Goal: Write out every entry exactly as it appears.

Supplied material:

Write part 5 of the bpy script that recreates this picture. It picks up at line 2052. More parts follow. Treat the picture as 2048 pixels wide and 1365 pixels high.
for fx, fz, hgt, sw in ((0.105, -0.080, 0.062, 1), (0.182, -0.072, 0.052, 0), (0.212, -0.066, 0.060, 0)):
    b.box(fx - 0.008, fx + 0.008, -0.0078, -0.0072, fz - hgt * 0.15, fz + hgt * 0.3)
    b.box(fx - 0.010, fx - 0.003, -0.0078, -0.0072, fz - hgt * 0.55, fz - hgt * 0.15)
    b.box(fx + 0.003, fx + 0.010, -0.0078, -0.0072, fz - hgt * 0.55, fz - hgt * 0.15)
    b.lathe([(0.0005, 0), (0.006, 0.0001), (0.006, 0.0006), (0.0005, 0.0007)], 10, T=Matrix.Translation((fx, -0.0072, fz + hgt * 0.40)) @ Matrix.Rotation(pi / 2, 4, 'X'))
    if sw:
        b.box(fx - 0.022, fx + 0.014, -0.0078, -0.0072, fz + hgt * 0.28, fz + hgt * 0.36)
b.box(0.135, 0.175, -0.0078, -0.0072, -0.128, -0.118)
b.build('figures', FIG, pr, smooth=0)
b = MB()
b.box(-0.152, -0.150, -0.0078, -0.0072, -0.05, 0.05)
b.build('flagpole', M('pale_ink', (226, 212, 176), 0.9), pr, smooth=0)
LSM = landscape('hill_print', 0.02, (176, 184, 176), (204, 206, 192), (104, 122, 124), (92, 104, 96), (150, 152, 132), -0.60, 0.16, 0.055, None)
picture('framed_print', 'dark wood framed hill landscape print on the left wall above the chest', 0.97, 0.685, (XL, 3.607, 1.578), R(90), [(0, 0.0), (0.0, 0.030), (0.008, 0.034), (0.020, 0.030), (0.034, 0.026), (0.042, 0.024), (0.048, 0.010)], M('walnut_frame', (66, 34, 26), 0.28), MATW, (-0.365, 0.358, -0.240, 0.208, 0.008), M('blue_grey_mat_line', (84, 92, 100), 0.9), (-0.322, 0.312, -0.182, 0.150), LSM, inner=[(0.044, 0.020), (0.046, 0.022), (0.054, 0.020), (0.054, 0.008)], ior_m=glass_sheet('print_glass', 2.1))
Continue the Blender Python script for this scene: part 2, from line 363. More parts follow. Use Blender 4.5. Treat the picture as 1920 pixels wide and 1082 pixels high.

Task output:
Write part 5 of the bpy script that recreates this picture. It picks up at line 2052. More parts follow. Treat the picture as 2048 pixels wide and 1365 pixels high.
for fx, fz, hgt, sw in ((0.105, -0.080, 0.062, 1), (0.182, -0.072, 0.052, 0), (0.212, -0.066, 0.060, 0)):
    b.box(fx - 0.008, fx + 0.008, -0.0078, -0.0072, fz - hgt * 0.15, fz + hgt * 0.3)
    b.box(fx - 0.010, fx - 0.003, -0.0078, -0.0072, fz - hgt * 0.55, fz - hgt * 0.15)
    b.box(fx + 0.003, fx + 0.010, -0.0078, -0.0072, fz - hgt * 0.55, fz - hgt * 0.15)
    b.lathe([(0.0005, 0), (0.006, 0.0001), (0.006, 0.0006), (0.0005, 0.0007)], 10, T=Matrix.Translation((fx, -0.0072, fz + hgt * 0.40)) @ Matrix.Rotation(pi / 2, 4, 'X'))
    if sw:
        b.box(fx - 0.022, fx + 0.014, -0.0078, -0.0072, fz + hgt * 0.28, fz + hgt * 0.36)
b.box(0.135, 0.175, -0.0078, -0.0072, -0.128, -0.118)
b.build('figures', FIG, pr, smooth=0)
b = MB()
b.box(-0.152, -0.150, -0.0078, -0.0072, -0.05, 0.05)
b.build('flagpole', M('pale_ink', (226, 212, 176), 0.9), pr, smooth=0)
LSM = landscape('hill_print', 0.02, (176, 184, 176), (204, 206, 192), (104, 122, 124), (92, 104, 96), (150, 152, 132), -0.60, 0.16, 0.055, None)
picture('framed_print', 'dark wood framed hill landscape print on the left wall above the chest', 0.97, 0.685, (XL, 3.607, 1.578), R(90), [(0, 0.0), (0.0, 0.030), (0.008, 0.034), (0.020, 0.030), (0.034, 0.026), (0.042, 0.024), (0.048, 0.010)], M('walnut_frame', (66, 34, 26), 0.28), MATW, (-0.365, 0.358, -0.240, 0.208, 0.008), M('blue_grey_mat_line', (84, 92, 100), 0.9), (-0.322, 0.312, -0.182, 0.150), LSM, inner=[(0.044, 0.020), (0.046, 0.022), (0.054, 0.020), (0.054, 0.008)], ior_m=glass_sheet('print_glass', 2.1))
Continue the Blender Python script for this scene: part 2, from line 363. More parts follow. Use Blender 4.5. Treat the picture as 1920 pixels wide and 1082 pixels high.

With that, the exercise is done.